O fato histórico, de triste memória, é um dos aspectos do livro de Kandiero à luz do movimento paranista, enfocando a contradição entre a hisória oficial e os registros deixados embaixo do tapete e que explicam as origens do racismo na formação da sociedade curitibana.

Kandiero alerta para a importância de se conhecer e evidenciar esses fatos para a reconstrução da história do estado, valorizando a cultura africana, afrodescendente e indígena na formação do Paraná.

Para isso, o autor mergulha nas raízes históricas, sociais e culturais do Brasil associando-as a reflexões sobre religião, política, justiça e cultura, do samba ao candomblé, das insurreições ao embranquecimento social.

BISPO NEGRO

No livro, a figura central do Bispo aparece num diálogo durante uma longa vigília numa igreja que reúne mitos e símbolos de Curitiba, confrontando os antecedentes da escravidão, seus reflexos e consequências. Isso emerge em questões como a formação da identidade local e a necessidade de revisitar esta história para a formação de novos paradigmas da história curitibana e paranaense.

Em Londrina, Kandiero estará na Biblioteca Pública Municipal nesta sexta-feira (5) para uma sessão de autógrafos e bate-papo com o público das 19 às 21h, o evento é gratuito.

O livro é uma publicação da editora Humaita.

SERVIÇO

Livro/ Lançamento: "O bispo negro, os 'homens bons' e a santa eugenia curitibana", editora Humaita/2024

Autor: Kandiero

Quando: sexta-feira (5), das 19 às 21h

Onde: Biblioteca Pública Municipal de Londrina (Avenida Rio de Janeiro, 413, centro)

O evento é gratuito

Livro à venda no local e no site da Editora Humaitá

Preço: R$ 53,00

Imagem ilustrativa da imagem Livro "O Bispo Negro" será lançado na Biblioteca Pública de Londrina
| Foto: Divulgação

A EUGENIA DE CURITIBA, DE KANDIEERO

(Leia a seguir a resenha de Andressa Medeiros, professora doutora em Literatura)
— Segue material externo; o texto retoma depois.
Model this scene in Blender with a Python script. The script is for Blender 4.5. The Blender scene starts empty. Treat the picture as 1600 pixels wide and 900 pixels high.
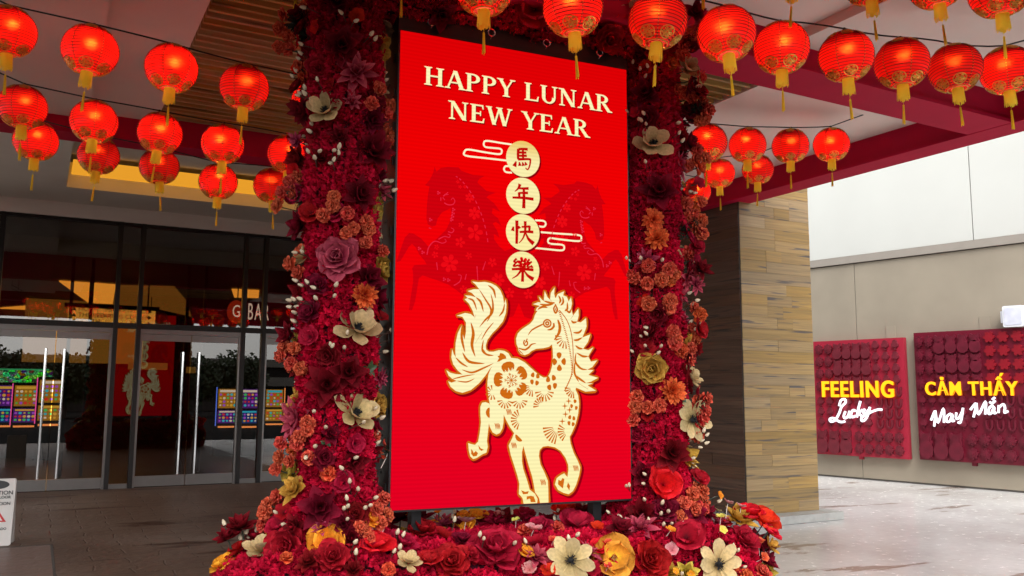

"Peço licença aos que vieram antes de mim, peço a bênção dos meus mais velhos e mais velhas, bênção aos mais novos, peço perdão aos meus primos indígenas e aos povos negro da diáspora para falar sobre o Manifesto de Kandiero: Bispo Negro, os “homens bons” e a santa eugenia curitibana, da editora Humaita.
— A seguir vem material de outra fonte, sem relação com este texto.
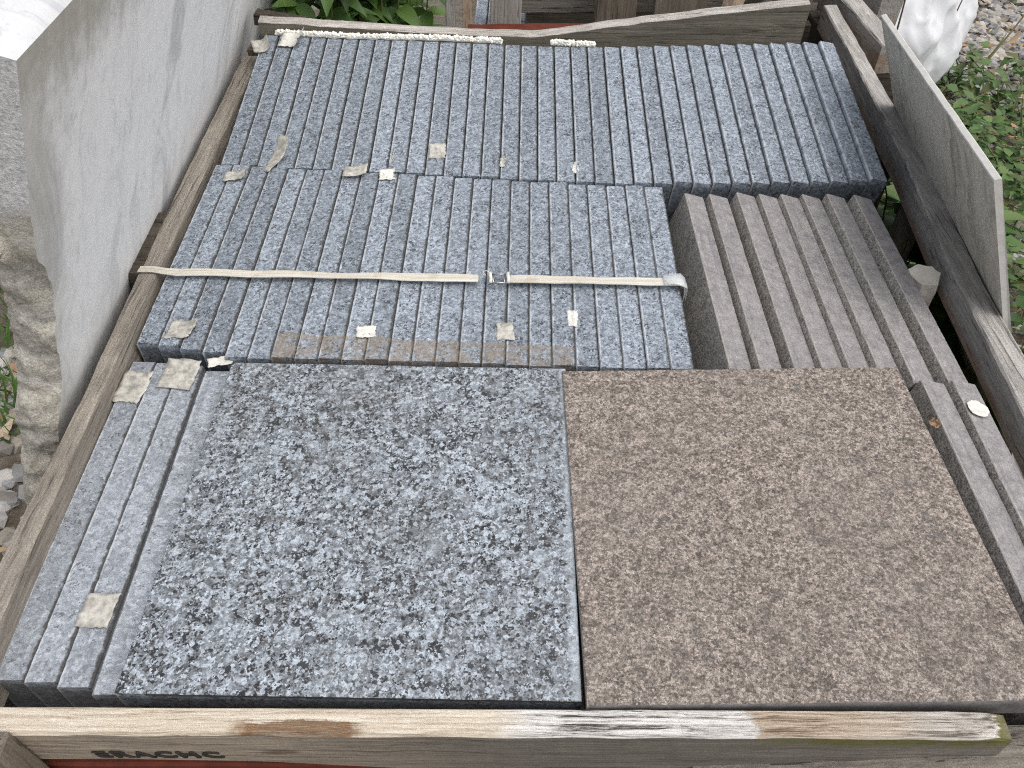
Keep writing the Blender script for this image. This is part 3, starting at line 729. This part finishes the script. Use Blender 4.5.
# ------------------------------------------------------------------ marble block leaning on the left rail
phi = R(20); d = V((-.0286, .9996, 0)).normalized(); h = d.cross(V((0, 0, 1))); u = V((0, 0, math.cos(phi))) + h * math.sin(phi); n_ = u.cross(d)
if n_.x > 0: n_ = -n_
A = V((-.5541, .2753, .002)) + n_ * .016
U0, U1, TH, LEN = -.528, .447, .044, 1.90
mb = empty('marble_block', A + d * .8 + u * U0 + n_ * .03, 'thick pale marble slab with a rough broken end, leaning over the left rail', 'stone block')
def P3(dd, uu, nn): return A + d * dd + u * uu + n_ * nn
def near_d(uu, nn):
    base = interp(uu, [-.6, -.2, -.01, .044, .11, .183, .225, .245, .30, .447], [.040, .040, .047, .054, .050, .042, .030, .014, .006, .0])
    rough = 1 if uu < .20 + .09 * min(1, max(0, nn / .04)) else .06
    p = V((nn * 34, uu * 36, .5))
    r = mnoise.fractal(p, .8, 2.1, 7) * .0085 * rough - .008 * rough * math.sin(min(1, max(0, nn / TH)) * math.pi)
    return base + r
def edge_u(dd): return U1 + mnoise.noise(V((dd * 7, 1, 1))) * .003 - .0
bm = bmesh.new(); NU, NN, ND = 150, 26, 46
# near rough end
gv = []
for i in range(NU + 1):
    r = []
    for j in range(NN + 1):
        uu = U0 + (U1 - .004 - U0) * i / NU; nn = TH * j / NN
        r.append(bm.verts.new(P3(near_d(uu, nn), uu, nn)))
    gv.append(r)
for i in range(NU):
    for j in range(NN): bm.faces.new((gv[i][j], gv[i][j + 1], gv[i + 1][j + 1], gv[i + 1][j]))
rough_obj_edge = [(v[0].co.copy()) for v in gv]
left_edge = [(v[-1].co.copy()) for v in gv]; top_edge = [v.co.copy() for v in gv[-1]]
bmesh.ops.recalc_face_normals(bm, faces=bm.faces[:])
link('broken_end', bm, M['marble_rough'], mb, smooth=True)
# sawn faces
bm = bmesh.new()
def sheet(rows, mi=0):
    vs = [[bm.verts.new(p) for p in r] for r in rows]
    for a, b in zip(vs, vs[1:]):
        for i in range(len(a) - 1):
            f = bm.faces.new((a[i], a[i + 1], b[i + 1], b[i])); f.material_index = mi
sheet([[P0 + (P3(LEN, U0 + (U1 - .004 - U0) * i / NU, 0) - P0) * (k / ND) for k in range(ND + 1)] for i, P0 in enumerate(rough_obj_edge)])
sheet([[P0 + (P3(LEN, U0 + (U1 - .004 - U0) * i / NU, TH) - P0) * (k / 8) for k in range(9)] for i, P0 in enumerate(left_edge)])
sheet([[P3(LEN, U0 + (U1 - .004 - U0) * i / 8, TH * j / 4) for j in range(5)] for i in range(9)])
bmesh.ops.remove_doubles(bm, verts=bm.verts[:], dist=1e-5)
bmesh.ops.recalc_face_normals(bm, faces=bm.faces[:])
NEARY = -.8; TOPZ = (P3(0, U1, 0) - (A + d * .8 + u * U0 + n_ * .03)).z
M['marble_face'] = marble('sawn_marble', (.87, .87, .865), (.66, .665, .67), (.33, .305, .24), 1., .4)
link('sawn_face', bm, M['marble_face'], mb)
bm = bmesh.new(); rows = []
for j in range(13):
    nn = TH * j / 12; r = []
    for k in range(61):
        dd = near_d(U1 - .004, nn) * (1 - k / 60) + LEN * k / 60
        b = mnoise.noise(V((dd * 12, nn * 40, 4))) * .0035
        if j in (0, 12): r.append(P3(dd, U1 - .004, nn))
        else:
            e = min(1, j / 2.5, (12 - j) / 2.5, k / 2); r.append(P3(dd, U1 - .004 + .006 * e + b * e, nn))
    rows.append(r)
sheet(rows); bmesh.ops.recalc_face_normals(bm, faces=bm.faces[:])
link('top_face', bm, M['marble_top'], mb, smooth=True)

# ------------------------------------------------------------------ stone plate leaning on the right rail
A2 = V((.5631, .5002, .0005)); d2 = V((.0854, .9963, 0)); u2 = V((-.4368, .0374, .8988)); n2 = V((.8955, -.0767, .4384))
A2 = A2 + n2 * .0025
bm = bmesh.new(); tp = .0085; U = -.54; rings = []
def top_u(q): return .214 - .044 * q
N = 40
F = lambda q, uu, w_: A2 + d2 * q + u2 * uu + n2 * w_
for i in range(N + 1):
    q = i / N; dd = -.002 + .570 * q; tu = top_u(q) + mnoise.noise(V((q * 15, 1, 2))) * .0012
    rings.append([F(dd + .004 * (1 if i == 0 else 0), U, 0), F(dd, tu - .001, 0), F(dd, tu, .001), F(dd, tu, tp - .001), F(dd, tu - .001, tp), F(dd, U, tp)])
quad_strip_loft(bm, rings, True, lambda i: 1 if i in (1, 2, 3) else 0)
for f in bm.faces:
    if len(f.verts) == 6: f.material_index = 1
tag(link('stone_plate', bm, [M['plate'], M['plate_edge']]), 'thin pale stone plate with a white sawn edge, leaning on the right rail among weeds', 'stone plate')

# ------------------------------------------------------------------ pale stone wedge
bm = bmesh.new()
top = [(.484, .612, -.013), (.503, .622, -.011), (.524, .618, -.012), (.5325, .604, -.014), (.5225, .586, -.016), (.500, .584, -.014)]
ctr = V((.508, .608, -.06)); rows = []
for (s_, z_) in ((-.06, 0), (.0, -.003), (.02, -.02), (.02, -.045), (.0, -.075), (-.03, -.11), (-.06, -.15)):
    rows.append([V((ctr.x + (p[0] - ctr.x) * (1 + s_), ctr.y + (p[1] - ctr.y) * (1 + s_), p[2] + z_)) + V((rj(.0012), rj(.0012), rj(.0012))) for p in top])
quad_strip_loft(bm, rows)
bmesh.ops.subdivide_edges(bm, edges=bm.edges[:], cuts=3, use_grid_fill=True)
for v in bm.verts: v.co += V((mnoise.noise(v.co * 90), mnoise.noise(v.co * 90 + V((9, 0, 0))), mnoise.noise(v.co * 90 + V((0, 9, 0))))) * .0015
tag(link('stone_wedge', bm, M['wedge']), 'pale beige stone offcut wedged between the last brown slab and the right rail', 'stone offcut')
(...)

Comecei a ler o texto e ouvia o som do atabaque acompanhado do que me lembrou uma ladainha de capoeira. A leitura flui rápida como um rasteira de capoeira de Angola, que me indicou os primeiros movimentos para aprender a nadar na História Profunda do Paraná e do Brasil. Uma história que se esconde entre as calçadas de petit-pavé, mas que é profunda como as raízes das 5 árvores plantadas em volta da calçada histórica da praça Tiradentes.

E é precisamente ali no marco zero da cidade que se inicia essa aula de história, esse manifesto público, essa roda de capoeira, essa conversa com o sábio homem negro, esse diálogo protagonizado pelo Bispo Negro e de Kandiero com os seus leitores.

Tentamos sempre identificar estilos e gêneros que são reconhecidos pelos dicionários de termos literários e suas regras, todas muito eurocentristas. Por isso, estou buscando outros termos que possam ser dignos da mensagem deste livro, fazendo associações com o pouco que conheço dos modos de transmissão de saberes dos povos de matriz africana, seus modos de luta e resistência. Isso porque me parece fundamental criar novos modos de descrever as literaturas afro diaspóricas, talvez fosse adequado empregar o termo da Oralitura, conceito de Leda Martins, porque sentimos ecoar no corpo o ritmo das frases de "O bispo negro, os 'homens bons' e santa eugenia curitibana."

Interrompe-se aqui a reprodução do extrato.